In the business world it might be improving the success rate of a marketing campaign by three per cent through better understanding of how customers use your website, or it may be real time visualisations of the efficiency of the machines running in your warehouses. Both can result in enhanced profits for the company. Therefore the value of using big data analytics for greater insight cannot be doubted, not that there are many who are.

However, there are warnings to be heeded from sabermetrics. Toby Moore, CTO of London-based start-up Mind Candy, was keen to stress to the Big Data Insight Group when we met him earlier this year that data cannot be the deciding factor in an organisation’s decision making process. If that becomes the case then you fast remove the human element and eventually any fun from what you do.

In sport and business alike, there is still plenty of room for gut instinct. Creating a data dictatorship can lead to decisions being made based upon anomalies, misleading data sets or in ignorance of some much-needed human evaluation.

If you’re unwilling to get your hands dirty and rummage through stats, instead taking them at face value, then it is easy to be deceived. Look at David Nugent; the Leicester City striker averages one goal a match in International football. but comes courtesy of a tap-in in his sole appearance as a substitute for an injury-plagued England team.

Luton Town’s spy-in-the-boot

At the turn of the year an interesting example emerged of how stats are driving transfers in football; Chelsea FC signed Jay Dasilva, 13, and his brothers, 12- year-old twins Cole and Rio from Luton Town’s youth squad for what could be a total of £1m.

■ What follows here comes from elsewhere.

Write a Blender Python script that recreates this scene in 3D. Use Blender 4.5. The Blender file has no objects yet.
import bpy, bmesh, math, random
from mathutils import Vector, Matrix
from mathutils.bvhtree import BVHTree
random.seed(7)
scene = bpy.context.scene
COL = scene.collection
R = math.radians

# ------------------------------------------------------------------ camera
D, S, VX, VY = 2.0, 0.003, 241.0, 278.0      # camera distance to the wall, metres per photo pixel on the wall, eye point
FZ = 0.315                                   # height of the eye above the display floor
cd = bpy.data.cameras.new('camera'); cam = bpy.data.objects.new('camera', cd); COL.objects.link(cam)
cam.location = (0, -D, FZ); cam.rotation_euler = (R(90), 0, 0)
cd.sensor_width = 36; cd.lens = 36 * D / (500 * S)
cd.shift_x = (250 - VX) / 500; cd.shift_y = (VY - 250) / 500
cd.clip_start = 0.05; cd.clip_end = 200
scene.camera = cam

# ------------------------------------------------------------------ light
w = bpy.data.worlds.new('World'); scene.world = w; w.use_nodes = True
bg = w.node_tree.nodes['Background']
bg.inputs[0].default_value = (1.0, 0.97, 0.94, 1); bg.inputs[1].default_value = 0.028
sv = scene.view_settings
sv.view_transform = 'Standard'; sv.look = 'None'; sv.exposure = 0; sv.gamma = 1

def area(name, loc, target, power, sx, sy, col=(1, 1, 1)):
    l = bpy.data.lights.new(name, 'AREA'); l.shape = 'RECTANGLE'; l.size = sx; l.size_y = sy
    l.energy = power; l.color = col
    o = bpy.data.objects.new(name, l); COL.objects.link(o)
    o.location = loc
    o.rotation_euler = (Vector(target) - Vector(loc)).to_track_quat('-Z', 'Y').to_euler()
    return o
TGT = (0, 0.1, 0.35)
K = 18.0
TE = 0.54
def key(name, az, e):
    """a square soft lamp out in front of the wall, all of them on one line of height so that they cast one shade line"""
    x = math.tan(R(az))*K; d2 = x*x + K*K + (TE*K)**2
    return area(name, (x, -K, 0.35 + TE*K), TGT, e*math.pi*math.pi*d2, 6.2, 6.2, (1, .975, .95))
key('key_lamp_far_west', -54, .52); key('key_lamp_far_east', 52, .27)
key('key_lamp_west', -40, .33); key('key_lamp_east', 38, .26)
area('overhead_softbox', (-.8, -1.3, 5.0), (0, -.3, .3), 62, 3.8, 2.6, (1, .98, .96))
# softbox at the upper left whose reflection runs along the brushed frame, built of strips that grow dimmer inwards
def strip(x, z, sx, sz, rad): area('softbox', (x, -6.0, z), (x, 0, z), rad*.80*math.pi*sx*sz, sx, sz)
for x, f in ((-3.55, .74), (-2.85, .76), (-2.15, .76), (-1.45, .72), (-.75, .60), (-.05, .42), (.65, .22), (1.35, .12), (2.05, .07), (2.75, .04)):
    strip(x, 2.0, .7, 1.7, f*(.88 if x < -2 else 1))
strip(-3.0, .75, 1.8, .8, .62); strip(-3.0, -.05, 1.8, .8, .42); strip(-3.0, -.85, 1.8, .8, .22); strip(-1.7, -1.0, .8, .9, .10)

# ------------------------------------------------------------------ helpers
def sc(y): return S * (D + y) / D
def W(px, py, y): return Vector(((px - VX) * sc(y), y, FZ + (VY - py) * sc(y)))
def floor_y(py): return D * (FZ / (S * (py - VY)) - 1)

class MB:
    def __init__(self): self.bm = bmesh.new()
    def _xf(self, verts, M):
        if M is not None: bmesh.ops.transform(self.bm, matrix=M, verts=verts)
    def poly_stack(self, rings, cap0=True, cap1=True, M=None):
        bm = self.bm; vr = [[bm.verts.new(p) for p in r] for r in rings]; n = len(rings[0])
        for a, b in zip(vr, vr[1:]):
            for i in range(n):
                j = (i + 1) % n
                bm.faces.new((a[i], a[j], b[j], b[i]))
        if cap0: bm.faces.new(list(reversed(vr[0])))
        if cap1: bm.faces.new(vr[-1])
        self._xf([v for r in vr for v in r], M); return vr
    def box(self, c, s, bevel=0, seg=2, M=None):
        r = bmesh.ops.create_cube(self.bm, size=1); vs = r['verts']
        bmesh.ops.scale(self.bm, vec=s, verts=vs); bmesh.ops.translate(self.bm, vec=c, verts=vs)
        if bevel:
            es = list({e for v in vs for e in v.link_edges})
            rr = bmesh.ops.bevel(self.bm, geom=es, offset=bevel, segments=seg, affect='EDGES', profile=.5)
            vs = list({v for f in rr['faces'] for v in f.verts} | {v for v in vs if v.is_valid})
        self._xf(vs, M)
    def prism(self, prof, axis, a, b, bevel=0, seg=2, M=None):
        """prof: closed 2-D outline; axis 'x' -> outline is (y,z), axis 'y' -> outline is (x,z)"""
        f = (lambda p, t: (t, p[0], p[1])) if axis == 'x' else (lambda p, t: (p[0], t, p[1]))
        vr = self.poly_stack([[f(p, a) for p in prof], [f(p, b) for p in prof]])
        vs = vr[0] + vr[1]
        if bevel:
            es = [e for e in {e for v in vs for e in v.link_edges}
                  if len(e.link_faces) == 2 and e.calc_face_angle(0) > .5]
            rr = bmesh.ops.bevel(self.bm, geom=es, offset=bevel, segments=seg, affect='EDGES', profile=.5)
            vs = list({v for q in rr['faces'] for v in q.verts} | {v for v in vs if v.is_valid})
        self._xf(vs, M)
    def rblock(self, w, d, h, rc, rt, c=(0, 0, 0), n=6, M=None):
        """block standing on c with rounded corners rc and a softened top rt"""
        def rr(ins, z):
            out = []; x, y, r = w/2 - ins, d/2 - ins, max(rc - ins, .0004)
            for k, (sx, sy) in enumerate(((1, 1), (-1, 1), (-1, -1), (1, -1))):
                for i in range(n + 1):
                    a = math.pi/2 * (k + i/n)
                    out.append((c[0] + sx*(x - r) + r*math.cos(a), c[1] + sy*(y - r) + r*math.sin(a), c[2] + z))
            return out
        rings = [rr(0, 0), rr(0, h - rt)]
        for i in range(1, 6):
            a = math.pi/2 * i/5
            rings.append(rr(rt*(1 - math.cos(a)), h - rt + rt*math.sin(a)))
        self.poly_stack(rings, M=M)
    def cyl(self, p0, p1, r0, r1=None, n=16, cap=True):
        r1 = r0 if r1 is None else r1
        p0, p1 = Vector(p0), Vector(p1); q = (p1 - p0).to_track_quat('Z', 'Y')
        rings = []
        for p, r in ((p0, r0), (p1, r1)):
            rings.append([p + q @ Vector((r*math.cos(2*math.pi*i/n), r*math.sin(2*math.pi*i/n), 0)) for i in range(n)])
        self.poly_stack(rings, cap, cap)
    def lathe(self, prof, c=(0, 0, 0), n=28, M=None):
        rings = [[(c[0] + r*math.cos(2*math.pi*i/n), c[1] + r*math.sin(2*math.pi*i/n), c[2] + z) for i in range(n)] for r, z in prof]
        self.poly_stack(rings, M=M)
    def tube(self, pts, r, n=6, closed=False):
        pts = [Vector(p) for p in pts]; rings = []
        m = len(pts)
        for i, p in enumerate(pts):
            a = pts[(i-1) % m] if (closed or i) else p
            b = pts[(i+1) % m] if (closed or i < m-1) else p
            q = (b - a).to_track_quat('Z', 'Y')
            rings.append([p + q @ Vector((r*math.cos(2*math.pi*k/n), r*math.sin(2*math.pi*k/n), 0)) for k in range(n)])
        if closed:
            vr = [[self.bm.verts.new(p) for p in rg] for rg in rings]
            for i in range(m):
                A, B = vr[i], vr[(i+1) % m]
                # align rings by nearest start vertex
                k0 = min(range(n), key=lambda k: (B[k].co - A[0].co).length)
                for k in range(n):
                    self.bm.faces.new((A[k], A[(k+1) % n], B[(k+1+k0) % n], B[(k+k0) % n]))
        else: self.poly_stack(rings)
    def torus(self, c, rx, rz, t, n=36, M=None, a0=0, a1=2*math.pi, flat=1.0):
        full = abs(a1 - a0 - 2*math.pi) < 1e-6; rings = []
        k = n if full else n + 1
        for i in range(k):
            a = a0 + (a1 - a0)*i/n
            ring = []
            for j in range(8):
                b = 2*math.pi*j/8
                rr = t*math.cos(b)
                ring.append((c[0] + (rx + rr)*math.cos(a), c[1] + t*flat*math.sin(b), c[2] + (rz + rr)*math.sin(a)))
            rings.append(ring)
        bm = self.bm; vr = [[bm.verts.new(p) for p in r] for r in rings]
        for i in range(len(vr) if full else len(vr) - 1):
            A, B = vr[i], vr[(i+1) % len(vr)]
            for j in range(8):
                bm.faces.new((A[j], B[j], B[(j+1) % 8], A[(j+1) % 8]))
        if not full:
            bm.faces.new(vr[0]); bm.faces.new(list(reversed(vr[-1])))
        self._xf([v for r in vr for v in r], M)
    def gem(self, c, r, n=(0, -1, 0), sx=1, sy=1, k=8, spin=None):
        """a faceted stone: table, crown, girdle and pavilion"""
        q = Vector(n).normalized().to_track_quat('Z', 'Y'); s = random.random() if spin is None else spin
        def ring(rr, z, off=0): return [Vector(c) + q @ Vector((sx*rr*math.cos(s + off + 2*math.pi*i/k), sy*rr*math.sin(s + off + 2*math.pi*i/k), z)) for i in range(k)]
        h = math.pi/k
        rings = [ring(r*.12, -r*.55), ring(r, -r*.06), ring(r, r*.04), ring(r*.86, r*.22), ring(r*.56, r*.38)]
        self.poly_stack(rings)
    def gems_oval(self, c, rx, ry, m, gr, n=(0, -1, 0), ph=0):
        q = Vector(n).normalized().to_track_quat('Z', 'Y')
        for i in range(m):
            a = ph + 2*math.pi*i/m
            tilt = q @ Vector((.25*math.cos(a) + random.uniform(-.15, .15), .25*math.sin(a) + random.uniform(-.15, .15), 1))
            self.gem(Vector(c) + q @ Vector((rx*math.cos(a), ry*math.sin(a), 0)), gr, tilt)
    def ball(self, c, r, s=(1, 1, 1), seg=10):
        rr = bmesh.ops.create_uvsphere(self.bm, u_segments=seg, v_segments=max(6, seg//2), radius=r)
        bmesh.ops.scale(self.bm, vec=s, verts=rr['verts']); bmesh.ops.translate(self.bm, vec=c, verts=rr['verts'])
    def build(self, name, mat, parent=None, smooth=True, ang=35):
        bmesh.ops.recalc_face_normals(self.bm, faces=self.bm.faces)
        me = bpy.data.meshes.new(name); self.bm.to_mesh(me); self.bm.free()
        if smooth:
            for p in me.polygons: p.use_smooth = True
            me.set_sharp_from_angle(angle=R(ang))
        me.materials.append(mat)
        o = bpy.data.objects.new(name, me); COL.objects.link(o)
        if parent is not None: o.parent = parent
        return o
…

Luton Town’s youth squad are fitted with sensors which monitor their fitness levels and movement around the pitch, data which supposedly inspired Chelsea’s triple sweep. The danger here is that data is clouding decisions and leading people to act without asking further questions. You cannot account for mental weaknesses or tactical deficiencies. Big data technology is not a silver bullet; the human brain still has an integral role to play. In this case, only time will tell if such an investment was the right call.

You cannot turn your back on the instinctive, humanistic approach. Let deeper analysis of data (which big data in essence now offers in the business world) provide otherwise unavailable insight, allowing you to improve decisions and gain knowledge that your competitors may not have or may have overlooked. But let the data work for you, don’t work for the data, lest you end up shelling out £50m on Jordan Henderson and Andy Carroll.